BIP sinkt zum zweiten Mal in Folge Deutsche Wirtschaft in Rezession abgerutscht
Die deutsche Wirtschaft ist im Winterhalbjahr doch in eine Rezession gerutscht. Die noch immer hohe Inflation belastet die Konsumausgaben und bremst die Wirtschaftsleistung.
Deutschlands Wirtschaft ist im ersten Quartal geschrumpft. Das Statistische Bundesamt in Wiesbaden revidierte seine erste Schätzung von Ende April von 0,0 Prozent auf minus 0,3 Prozent im Vergleich zum Vorquartal nach unten.
"Nachdem das BIP bereits zum Jahresende 2022 ins Minus gerutscht war, verzeichnete die deutsche Wirtschaft damit zwei negative Quartale in Folge", sagte Ruth Brand, Präsidentin des Statistischen Bundesamtes. Bei zwei aufeinanderfolgenden Quartalen mit einem Rückgang der Wirtschaftsleistung befindet sich eine Volkswirtschaft laut gängiger Definition in einer Rezession.
Aussichten gedämpft
Das bedeutet aber nicht, dass das Gesamtjahr negativ sein wird. Vor allem dank des milden Winters traten die schlimmsten Szenarien nicht ein - etwa ein Gasmangel, der tiefe Spuren hinterlassen hätte.
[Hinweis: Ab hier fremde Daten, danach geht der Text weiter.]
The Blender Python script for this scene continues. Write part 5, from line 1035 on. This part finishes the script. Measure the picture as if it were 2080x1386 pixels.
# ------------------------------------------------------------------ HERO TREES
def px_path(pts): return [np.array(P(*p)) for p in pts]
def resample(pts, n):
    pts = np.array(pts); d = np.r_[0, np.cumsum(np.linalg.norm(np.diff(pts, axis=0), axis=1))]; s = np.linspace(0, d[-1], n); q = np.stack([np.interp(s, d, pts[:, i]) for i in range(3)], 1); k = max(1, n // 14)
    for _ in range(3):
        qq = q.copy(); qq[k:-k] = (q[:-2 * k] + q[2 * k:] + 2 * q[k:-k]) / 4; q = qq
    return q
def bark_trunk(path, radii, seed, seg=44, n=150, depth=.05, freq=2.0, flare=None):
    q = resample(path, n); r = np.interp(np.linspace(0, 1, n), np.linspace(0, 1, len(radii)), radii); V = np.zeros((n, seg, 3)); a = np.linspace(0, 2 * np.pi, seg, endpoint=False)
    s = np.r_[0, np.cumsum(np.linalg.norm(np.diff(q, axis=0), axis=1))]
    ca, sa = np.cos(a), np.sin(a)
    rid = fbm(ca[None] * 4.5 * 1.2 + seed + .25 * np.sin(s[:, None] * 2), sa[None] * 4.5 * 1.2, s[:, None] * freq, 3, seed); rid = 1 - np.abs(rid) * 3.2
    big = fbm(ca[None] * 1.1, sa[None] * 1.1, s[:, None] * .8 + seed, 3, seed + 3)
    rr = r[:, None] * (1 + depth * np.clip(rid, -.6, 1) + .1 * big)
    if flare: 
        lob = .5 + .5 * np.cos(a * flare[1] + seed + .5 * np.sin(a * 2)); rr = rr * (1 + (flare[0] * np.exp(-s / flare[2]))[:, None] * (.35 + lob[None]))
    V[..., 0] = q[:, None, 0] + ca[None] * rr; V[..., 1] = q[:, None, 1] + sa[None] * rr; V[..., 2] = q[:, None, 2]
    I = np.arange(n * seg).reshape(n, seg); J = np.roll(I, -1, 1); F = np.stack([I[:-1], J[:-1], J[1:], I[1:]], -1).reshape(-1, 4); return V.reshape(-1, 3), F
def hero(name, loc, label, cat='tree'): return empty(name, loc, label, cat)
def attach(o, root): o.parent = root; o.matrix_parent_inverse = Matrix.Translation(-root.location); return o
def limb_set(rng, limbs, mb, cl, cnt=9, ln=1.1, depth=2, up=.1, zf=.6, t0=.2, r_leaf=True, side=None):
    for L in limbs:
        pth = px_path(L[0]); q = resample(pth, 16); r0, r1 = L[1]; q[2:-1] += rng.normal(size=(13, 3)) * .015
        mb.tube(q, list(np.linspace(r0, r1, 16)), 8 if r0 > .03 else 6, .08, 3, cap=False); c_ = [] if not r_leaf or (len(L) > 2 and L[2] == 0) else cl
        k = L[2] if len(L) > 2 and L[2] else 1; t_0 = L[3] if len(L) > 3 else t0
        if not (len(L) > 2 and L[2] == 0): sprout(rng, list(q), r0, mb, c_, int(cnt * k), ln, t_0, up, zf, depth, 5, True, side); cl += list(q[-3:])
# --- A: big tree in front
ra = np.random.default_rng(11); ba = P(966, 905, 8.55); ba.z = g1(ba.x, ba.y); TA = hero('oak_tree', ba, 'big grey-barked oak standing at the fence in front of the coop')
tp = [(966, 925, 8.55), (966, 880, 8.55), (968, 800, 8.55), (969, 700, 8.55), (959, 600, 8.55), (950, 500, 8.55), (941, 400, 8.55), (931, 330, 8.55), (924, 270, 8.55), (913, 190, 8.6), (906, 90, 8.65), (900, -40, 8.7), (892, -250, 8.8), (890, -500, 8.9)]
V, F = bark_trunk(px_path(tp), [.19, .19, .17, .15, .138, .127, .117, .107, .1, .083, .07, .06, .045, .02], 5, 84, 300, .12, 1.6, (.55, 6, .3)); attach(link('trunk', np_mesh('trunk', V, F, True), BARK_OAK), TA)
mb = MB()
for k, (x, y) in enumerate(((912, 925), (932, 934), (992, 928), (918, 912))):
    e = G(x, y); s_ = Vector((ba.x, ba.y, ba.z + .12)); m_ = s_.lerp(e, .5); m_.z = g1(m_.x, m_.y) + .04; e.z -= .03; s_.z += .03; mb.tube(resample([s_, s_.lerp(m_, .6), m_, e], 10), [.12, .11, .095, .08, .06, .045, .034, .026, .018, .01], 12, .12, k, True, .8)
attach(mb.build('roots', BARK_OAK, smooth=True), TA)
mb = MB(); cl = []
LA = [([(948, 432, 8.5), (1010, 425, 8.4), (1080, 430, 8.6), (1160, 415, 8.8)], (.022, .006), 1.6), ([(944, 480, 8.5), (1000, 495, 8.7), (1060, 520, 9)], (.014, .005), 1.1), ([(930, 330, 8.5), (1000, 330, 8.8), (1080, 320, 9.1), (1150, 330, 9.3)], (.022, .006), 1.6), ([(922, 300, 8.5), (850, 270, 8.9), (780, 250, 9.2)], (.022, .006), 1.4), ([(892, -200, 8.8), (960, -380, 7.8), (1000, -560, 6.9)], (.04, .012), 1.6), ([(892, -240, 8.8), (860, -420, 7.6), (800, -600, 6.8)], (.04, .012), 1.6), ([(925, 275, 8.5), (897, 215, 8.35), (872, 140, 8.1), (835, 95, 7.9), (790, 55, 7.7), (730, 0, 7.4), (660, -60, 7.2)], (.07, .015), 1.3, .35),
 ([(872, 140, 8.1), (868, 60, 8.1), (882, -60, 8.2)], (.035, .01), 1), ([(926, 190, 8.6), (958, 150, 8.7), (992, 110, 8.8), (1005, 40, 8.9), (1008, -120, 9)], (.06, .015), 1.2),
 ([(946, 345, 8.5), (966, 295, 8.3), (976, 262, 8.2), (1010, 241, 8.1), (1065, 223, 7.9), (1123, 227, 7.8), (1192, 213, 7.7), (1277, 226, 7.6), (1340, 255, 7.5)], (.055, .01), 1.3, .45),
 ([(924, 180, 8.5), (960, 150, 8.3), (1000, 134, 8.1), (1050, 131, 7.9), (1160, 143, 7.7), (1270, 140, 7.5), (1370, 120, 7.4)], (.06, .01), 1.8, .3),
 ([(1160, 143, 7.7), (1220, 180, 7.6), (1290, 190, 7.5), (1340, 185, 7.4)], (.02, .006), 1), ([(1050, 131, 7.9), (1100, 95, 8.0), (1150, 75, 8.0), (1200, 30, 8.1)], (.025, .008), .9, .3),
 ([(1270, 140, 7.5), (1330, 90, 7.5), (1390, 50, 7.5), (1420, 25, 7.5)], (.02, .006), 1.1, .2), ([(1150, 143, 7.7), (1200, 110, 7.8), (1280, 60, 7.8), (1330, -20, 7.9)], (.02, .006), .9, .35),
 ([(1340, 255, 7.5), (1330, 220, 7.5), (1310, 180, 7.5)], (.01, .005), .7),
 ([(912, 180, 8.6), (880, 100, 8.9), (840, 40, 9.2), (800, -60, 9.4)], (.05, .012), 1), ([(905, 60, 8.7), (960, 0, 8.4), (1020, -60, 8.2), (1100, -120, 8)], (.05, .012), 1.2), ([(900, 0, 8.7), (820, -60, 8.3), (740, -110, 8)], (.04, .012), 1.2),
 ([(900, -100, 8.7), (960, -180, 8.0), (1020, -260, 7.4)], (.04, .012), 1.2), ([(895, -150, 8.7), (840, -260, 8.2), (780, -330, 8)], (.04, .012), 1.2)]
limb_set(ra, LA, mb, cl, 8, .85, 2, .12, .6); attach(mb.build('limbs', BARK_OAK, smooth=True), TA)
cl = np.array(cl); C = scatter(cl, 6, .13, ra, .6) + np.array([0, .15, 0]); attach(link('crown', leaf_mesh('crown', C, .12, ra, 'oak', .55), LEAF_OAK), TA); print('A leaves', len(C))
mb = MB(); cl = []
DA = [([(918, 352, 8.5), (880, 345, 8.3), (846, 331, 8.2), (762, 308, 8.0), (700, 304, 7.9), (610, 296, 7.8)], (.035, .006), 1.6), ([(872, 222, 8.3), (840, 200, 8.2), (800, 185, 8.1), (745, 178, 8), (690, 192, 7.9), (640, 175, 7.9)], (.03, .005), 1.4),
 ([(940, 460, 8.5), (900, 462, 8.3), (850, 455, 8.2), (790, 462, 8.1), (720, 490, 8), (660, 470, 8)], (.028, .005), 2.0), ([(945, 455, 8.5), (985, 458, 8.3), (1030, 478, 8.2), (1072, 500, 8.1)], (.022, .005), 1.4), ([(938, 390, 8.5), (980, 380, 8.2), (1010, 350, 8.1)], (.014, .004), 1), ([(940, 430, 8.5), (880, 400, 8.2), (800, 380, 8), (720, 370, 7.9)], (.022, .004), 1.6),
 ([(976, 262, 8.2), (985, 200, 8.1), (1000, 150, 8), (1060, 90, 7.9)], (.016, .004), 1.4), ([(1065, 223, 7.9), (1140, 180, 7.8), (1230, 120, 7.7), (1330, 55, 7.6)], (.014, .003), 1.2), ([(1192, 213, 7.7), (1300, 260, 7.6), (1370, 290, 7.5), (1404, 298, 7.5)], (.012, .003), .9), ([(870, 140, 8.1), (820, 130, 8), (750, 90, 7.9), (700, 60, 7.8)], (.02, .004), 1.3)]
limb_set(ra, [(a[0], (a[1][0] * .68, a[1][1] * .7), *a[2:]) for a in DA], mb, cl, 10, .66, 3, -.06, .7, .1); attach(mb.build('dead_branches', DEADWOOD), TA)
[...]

Dennoch sind die Aussichten für Europas größte Volkswirtschaft nach Einschätzung von Experten für das Gesamtjahr gedämpft. Der Internationale Währungsfonds geht davon aus, dass sich das Wirtschaftswachstum um die Nulllinie herum bewegen dürfte.
Ausschlaggebend dürfte die hohe Inflationsrate sein, die in Deutschland auch im April noch bei 7,2 Prozent im Vergleich zum Vorjahresmonat lag. "Die massiv gestiegenen Energiepreise haben im Winterhalbjahr ihren Tribut gefordert. Leider ist eine grundlegende Besserung nicht in Sicht, weil nach dem gestrigen Rückgang des ifo-Geschäftsklimas nun alle wichtigen Frühindikatoren im verarbeitenden Gewerbe sinken", so der Chefvolkswirt der Commerzbank, Jörg Krämer.
Konsumausgaben deutlich gesunken
Besonders die privaten Konsumausgaben sind in den ersten drei Monaten des laufenden Jahres um 1,2 Prozent zurückgegangen. Die hohe Teuerung zehrt an der Kaufkraft der Verbraucher. Sowohl für Nahrungsmittel und Getränke als auch für Bekleidung und Schuhe sowie für Einrichtungsgegenstände gaben die privaten Haushalte den Angaben zufolge weniger aus als im Vorquartal.
"Unter der Last der immensen Inflation ist der deutsche Konsument in die Knie gegangen und hat die gesamte Volkswirtschaft mit sich gerissen", urteilte Andreas Scheuerle von der Deka-Bank. Auch die staatlichen Konsumausgaben nahmen um fast fünf Prozent im Vergleich zum Vorquartal ab.
"Das muss den Bundeskanzler wachrütteln"
Bundesfinanzminister Christian Lindner sagte angesichts der schwachen Wirtschaftsdaten: "Das ist ein Auftrag an die Politik." Deutschland drohe auf Abstiegsplätze abzurutschen. Um gegenzusteuern, werde die Regierung die Planungs- und Genehmigungsverfahren beschleunigen und mehr Fachkräfte anlocken. Bundeskanzler Olaf Scholz warb für Zuversicht: "Die Aussichten der deutschen Wirtschaft sind sehr gut." Wirtschaftsminister Robert Habeck verwies darauf, dass vor allem die starke Energieabhängigkeit von Russland zur jetzigen Lage geführt habe. "Wir kämpfen uns aus dieser Krise raus", sagte der Grünen-Politiker.
Die Opposition kritisierte die Wirtschaftspolitik der Ampel-Regierung. "Das muss den Bundeskanzler wachrütteln", sagte der CDU-Vorsitzende Friedrich Merz. "So wie seine Ampel arbeitet, zweifeln viele Unternehmen an der Zukunft des Standorts Deutschland." Von der "Konzertierten Aktion" des Bundeskanzlers mit den Sozialpartnern zur Bekämpfung der Inflation sei "seit Monaten" nichts mehr zu hören. "Hohe Energiepreise und keine klare Linie in der Wirtschaftspolitik verunsichern Unternehmer und Arbeitnehmer", so Merz. "Spätestens jetzt muss die Ampel aufhören, sich die Lage schön zu reden", twitterte der Unions-Fraktionsvize Jens Spahn. "Das Wirtschaftswunder wird nicht vom Himmel fallen."